ThiagoDamasceno: dezembro 2017

quarta-feira, 20 de dezembro de 2017

Crônica: Todo Natal é um Estrago


Era uma noite fria de domingo quando eu voltava do cinema com uma amiga. Havíamos assistido ao filme “Assassinato no Expresso Oriente”. Paramos em um dos semáforos da Praça Cívica por força da ordem furiosa da luz vermelha. Estávamos a contemplar o clássico cenário natalino da praça quando um pedinte apareceu.

            Ele cumpriu sua função social: pedir dinheiro para sobreviver nos lembrando o quanto a sociedade é desigual, mesmo que  tal desigualdade social nem sempre ressoe em nosso interior emocional como deveria. Entre apelos e atropelos discursivos, ele falou algo como “não queria estragar o Natal das crianças”. Não entendi bem se ele havia destruído alguma coisa na praça sem querer ou se queria comprar algo para os filhos dele. O fato é que ele encostou no retrovisor do carro e começou a discursar.

            Falou das dificuldades da vida, etc, etc, etc... Conversa banal sobre o óbvio infernal. Luz verde, passagem livre. Semeamos mais distâncias na desigualdade abissal que havia entre nós e ele. No caminho, minha amiga levantou uma questão importante, no campo das emoções. Eu, como de praxe, estava concentrado no campo material.

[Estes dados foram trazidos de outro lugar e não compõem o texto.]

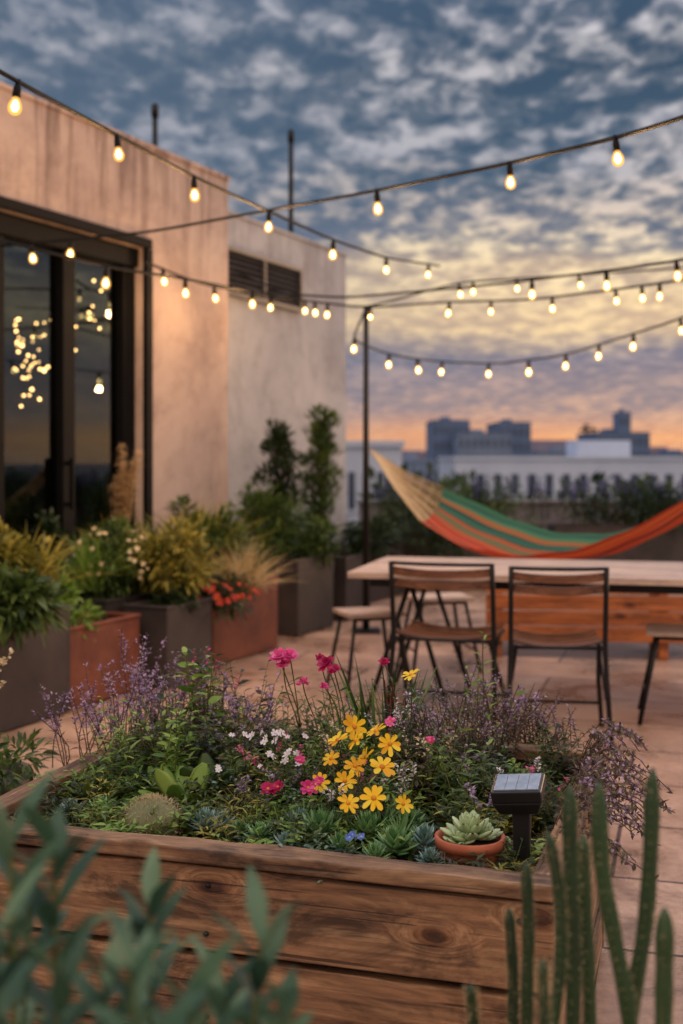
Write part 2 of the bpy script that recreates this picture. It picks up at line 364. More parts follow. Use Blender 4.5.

- Tadinho dele... Só queria desabafar – disse ela.

- Pois é... – respondi.

- Tá vendo, ele não tem nada, nem ninguém pra ouvir as noias dele. A gente pelo menos tem um ao outro pra ficar ouvindo as noias, as angústias e os dilemas.

- Realmente... – respondi de novo, mas dessa vez absorvendo profundamente a seriedade daquele assunto.

            Maldita desigualdade social: não basta deixar muitos na miséria material, tem que tirar deles até boas companhias humanas, um ombro amigo, um ouvido atento, um olhar carinhoso. Desse jeito, não há Natal que não tenha estragos.